UCLA's Kevin Love picked up two quick fouls to start the game and the freshman was visibly frustrated on the bench. He spent the rest of the half shuttling in and out before finishing the game with 12 points and 12 rebounds.

"That's Kevin's biggest attribute right now, his ability to rebound on defense," Howland said.

Love's putback launched UCLA's 19-6 run that left the Bruins trailing 34-30 at halftime. Mbah a Moute scored eight points, including seven in a row, and the Bruins clamped down on defense, with their double-teams forcing turnovers.

"That (7-0 run) was the snowball that started us rolling in the wrong direction," McKillop said.

Mbah a Moute hit a 3-pointer early in the second half that gave UCLA its first lead of the game. From there, the teams traded leads until the Bruins went on an 8-0 run to go up 48-41.

"My teammates did a good job attacking and driving," Mbah a Moute said. "I had open shots, so I had to knock them down."

UCLA stayed in front the rest of the way, although Davidson kept cutting the lead. Richards hit two 3s and Curry added another to get to 70-63 with 3:20 remaining.

Richards, Sanders and Stephen Rossiter were in foul trouble in the second half, while Curry was limited to eight points in the final 20 minutes mostly because of Westbrook's defense.

"He did a great job chasing me all game and made it tough for me to get easy shots," Curry said.

The Bruins shot 67 percent in the second half, and held the Wildcats to 41 percent while dominating the boards 37-18. They made 21 free throws to Davidson's one.

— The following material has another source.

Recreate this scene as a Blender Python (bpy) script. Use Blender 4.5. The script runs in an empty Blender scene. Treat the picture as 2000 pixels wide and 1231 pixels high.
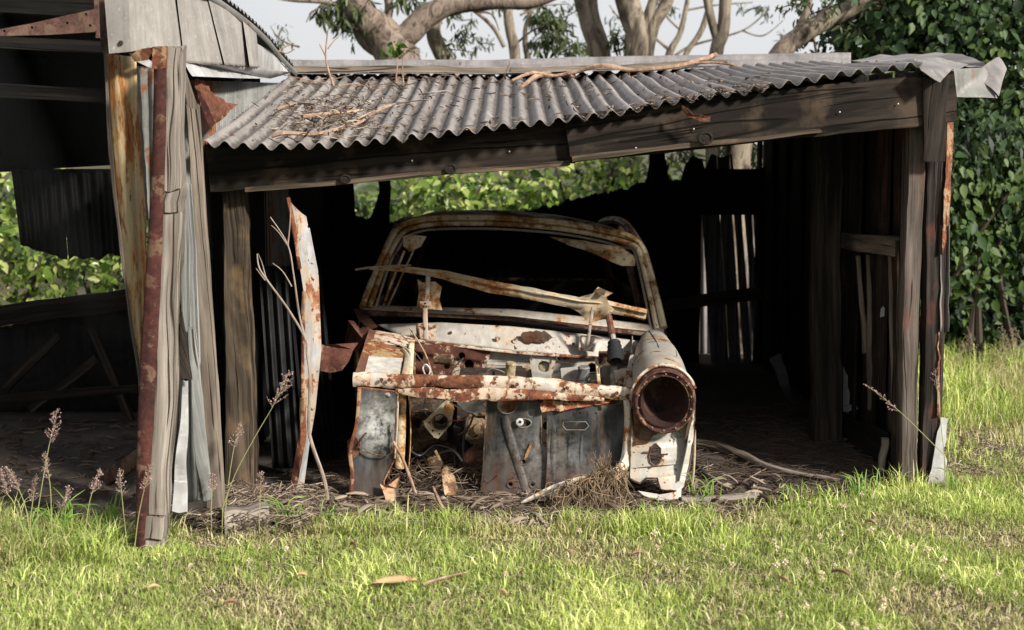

The only other time Davidson and UCLA played was in 1975, Wooden's final season when the Bruins won by 27 points. The 97-year-old coach was helped up to wave at the crowd when he received a standing ovation in the second half.

UCLA improved to 8-3 in its 11 appearances in the doubleheader named for the school's former coach, who guided the Bruins to a record 10 national championships.

Saint Mary's beat San Diego State 69-64 in the first game.